(News Today) - The undersea gusher in the Gulf of Mexico has been brought under control, but the worst oil spill in U.S. history will continue to be felt along the Gulf Coast for some time, Obama administration officials said Sunday.
"If you're sitting in Barataria Bay, it's still a disaster. If the folks have not come back to the panhandle of Florida, it's still a disaster," former Coast Guard Adm. Thad Allen, the administration's point man for the disaster, told CNN's "State of the Union."
A report from the National Oceanographic and Atmospheric Administration last week found three-quarters of the oil spilled between late April and mid-July has been collected, dispersed or evaporated. But Allen said, "We need to keep a steady hand at the tiller to keep the cleanup going."
"It's a catastrophe. It's a catastrophe for the people of the Gulf, and it requires our attention until we get the job done," he said.
And White House environmental adviser Carol Browner told NBC's "Meet the Press" that the "first phase" of the disaster was over -- but it is "not the end by any means."
The well erupted after an April 20 explosion aboard the drilling rig Deepwater Horizon that left 11 men dead. A temporary cap contained the spill on July 15, and nearly 3,000 barrels of heavy drilling mud and cement drove the well back into the ocean floor last week.
The final step -- the completion of a relief well that will permanently seal the blowout from below -- is expected to be completed sometime between August 13 and 15, Jim Lestelle, a spokesman for the relief effort, reported Sunday. Lestelle said the rig drilling the relief well was within the final 100 feet of intercepting the blown-out bore.
The spill inflicted heavy blows on gulf Coast industries like tourism and fishing, but Allen said some parts of the region are beginning to see a recovery.
"It's starting to happen already, but it's happening incrementally, where the oil is not there now, where we've cleaned it up," he said. "Some beaches are reopening. Fisheries are reopening. And that will happen as soon as we can, either by cleaning up the oil or having the areas tested through NOAA and FDA for seafood safety and so forth."
The well gushed an estimated 53,000 barrels (2.3 million gallons) of oil per day before it was capped. Since then, fresh, green grass has begun growing again in some of the hardest-hit marshes of southern Louisiana, but oil continues to wash ashore in places.
"There's a lot of clean-up working going on here, and that's excellent," Maura Wood, of the National Wildlife Federation, told CNN last week. "But the tide keeps coming and going each and every day."

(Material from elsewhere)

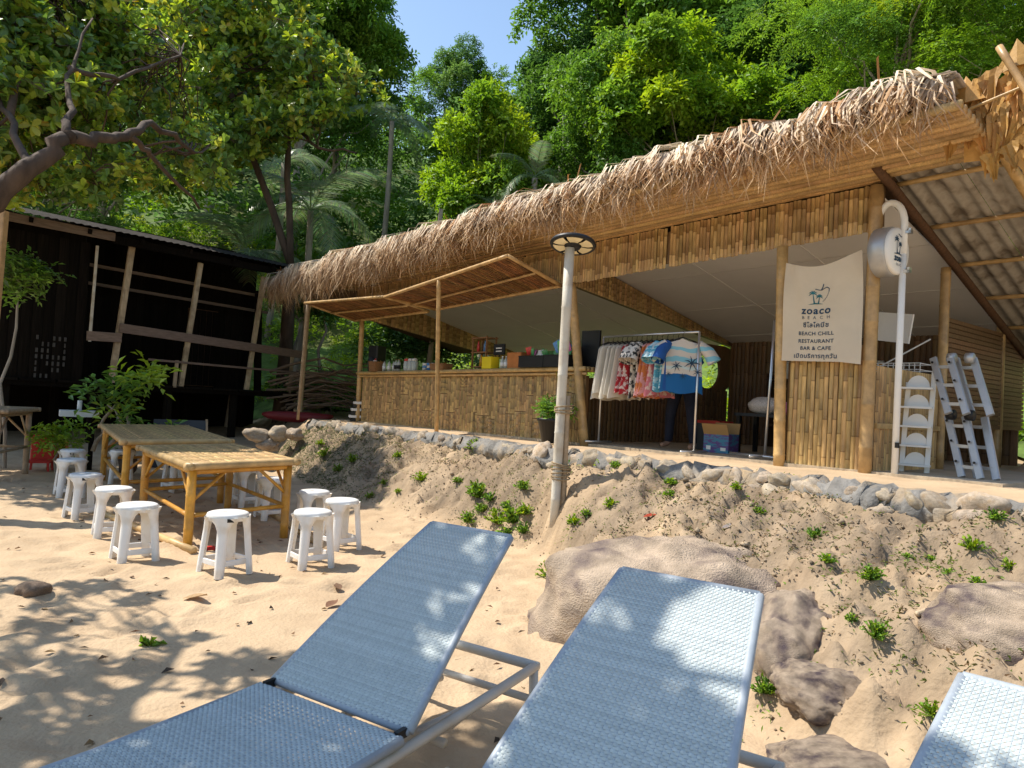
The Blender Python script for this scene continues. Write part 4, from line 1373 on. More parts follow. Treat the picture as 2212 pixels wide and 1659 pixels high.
for p, t in mpts:
    o_ = Vector((t.y, -t.x, 0))
    w = lambda a: er.uniform(-a, a)
    rows.append([p - o_ * .16 + Vector((0, 0, .0 + w(.006))), p + o_ * .03 + Vector((0, 0, .012 + w(.02))), p + o_ * (.10 + w(.03)) + Vector((0, 0, -.07 + w(.02))), p + o_ * (.13 + w(.03)) + Vector((0, 0, -.13 + w(.03))), p + o_ * .05 + Vector((0, 0, -.26))])
den = []
for i in range(len(rows) - 1):
    for k in range(6):
        den.append([a.lerp(b, k / 6) + Vector((er.normal(), er.normal(), er.normal())) * .020 for a, b in zip(rows[i], rows[i + 1])])
mb.grid(den); part(edg, 'mortar', mb, MAT['mortar'], True)

# ------------------------------------------------------------------ boulders and rocks
from mathutils import noise as mnoise
def big_rock(name, label, c, size, rz, seed, rough=.2, n=4, mat='boulder'):
    me = rock_mesh(seed, min(6, n + 1), (1, 1, 1), rough * .8); me.materials.append(MAT[mat])
    off = Vector((seed * 1.7, seed * .3, 5.0))
    S_ = Vector(size)
    for v in me.vertices:
        q = Vector((v.co.x * S_.x, v.co.y * S_.y, v.co.z * S_.z)) / max(size)
        f = mnoise.fractal(q * 2.2 + off, .75, 2.1, 7) * .12
        rdg = abs(mnoise.noise(q * 3.1 + off * 2)) 
        f -= max(0, .03 - rdg) * .6
        v.co *= 1 + f * max(size) / (max(size) * .9)
    me.update()
    o = link(name, me, None, c, (0, 0, rz), size); tag(o, label, 'rock')
    return o
big_rock('boulder', 'large flat weathered boulder lying behind the middle lounger', (1.30, 4.85, -.02), (.98, .86, .70), -.80, 301)
big_rock('boulder', 'dark cracked rock end beside the right edge of the middle lounger', (1.64, 3.98, .14), (.30, .46, .38), -.6, 318)
big_rock('rock', 'low purplish rock half buried in the soil right of the middle lounger', (1.60, 3.45, .17), (.24, .24, .13), .4, 303)
big_rock('rock', 'flat sandy purple rock lying lowest on the slope', (1.47, 3.02, .05), (.30, .22, .08), .2, 306)
big_rock('boulder', 'smooth grey-brown boulder at the right edge behind the third lounger', (2.60, 3.40, .42), (.58, .42, .30), -.9, 304)
big_rock('rock', 'round pale stone at the right end of the stone edging', (3.55, 4.62, .98), (.16, .14, .12), .2, 305, mat='stone')
for i, (px, py, z, s, lb) in enumerate([(560, 925, .55, .22, 'grey rounded rock leftmost of the heap beside the terrace end'), (600, 925, .68, .25, 'tan rock on top of the heap beside the terrace end'),
                                   (640, 925, .7, .2, 'squared tan rock nearest the terrace end'), (585, 948, .45, .2, 'flat pale rock at the foot of the heap')]):
    p = at(px, py, 13.4)
    big_rock('rock', lb, (p.x, p.y, p.z - .12), (s * 1.1, s * .8, s * .6), i * .9, 320 + i, .55, 3, 'stone')

# ------------------------------------------------------------------ weeds on the bank
def weed_mesh(seed, n=26, r=.09, h=.10, pal=G_LIGHT, ls=1.0):
    R = np.random.default_rng(seed)
    a = R.uniform(0, 2 * PI, n); el = R.uniform(.15, 1.3, n)
    d = np.stack([np.cos(a) * np.cos(el), np.sin(a) * np.cos(el), np.sin(el)], 1)
    pos = np.zeros((n, 3)) + d * R.uniform(0, r, n)[:, None]
    pos[:, 2] *= h / r
    dd = d + R.normal(size=(n, 3)) * .35
    nn = np.array([0, 0, 1.0]) + R.normal(size=(n, 3)) * .5
    c = np.array(pal)[R.integers(0, len(pal), n)] * R.uniform(.7, 1.3, (n, 1))
    V, T, C = leaves(pos, dd, nn, R.uniform(.035, .075, n) * ls, R.uniform(.030, .055, n) * ls, c)
    o_ = len(V)
    V = np.concatenate([V, [[0, 0, -.01]]]); C = np.concatenate([C, [[.08, .12, .03]]])
    i = np.arange(n) * 4
    T = np.concatenate([T, np.stack([np.full(n, o_), i, i + 1], 1)])
    return mesh_np('weed', V, T, C, MAT['leaf'])
WM = [weed_mesh(400 + i, 60 + 18 * i, .06 + .014 * i, .06 + .016 * i, (G_LIGHT + G_MID, G_YELLOW + G_LIGHT, G_MID)[i % 3], .55) for i in range(5)]
WEED_PX = [(1128, 1062), (1095, 1100), (1060, 1085), (1030, 1075), (1040, 1110), (1075, 1130), (1110, 1140), (1135, 1120), (1090, 1160), (1130, 1155), (1012, 1130), (988, 1045), (910, 1040), (1240, 1135), (1265, 1120), (1320, 1100),
           (1445, 1075), (1448, 1045), (1590, 1065), (1640, 1110), (1665, 1040), (1900, 1090), (2150, 1130), (2100, 1195), (2010, 1215), (2050, 1240), (1960, 1205), (1785, 1225), (1880, 1255), (1840, 1345), (1890, 1385), (1680, 1500), (1700, 1480), (1650, 1510),
           (2110, 1260), (1760, 1165), (2180, 1235), (2010, 1560), (860, 990), (830, 1045), (800, 1075), (1190, 1250), (860, 1065), (1300, 1010), (1330, 1012), (1030, 975), (760, 1000), (700, 985), (730, 1020), (690, 960), (1215, 1020)]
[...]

Federal authorities say up to 1 million barrels of oil may still lie beneath the surface of the Gulf. Browner said cleanup crews from the government and well owner BP fought to keep the oil out of beaches and coast marches, but what did reach shore "has to be cleaned up."
"Some of it may continue to come on shore, the residual. It'll come on in tar balls and tar mats, and that can be cleaned up," Browner said. In addition, she said scientists are examining marine life in the Gulf, "and right now nobody is seeing anything of concern."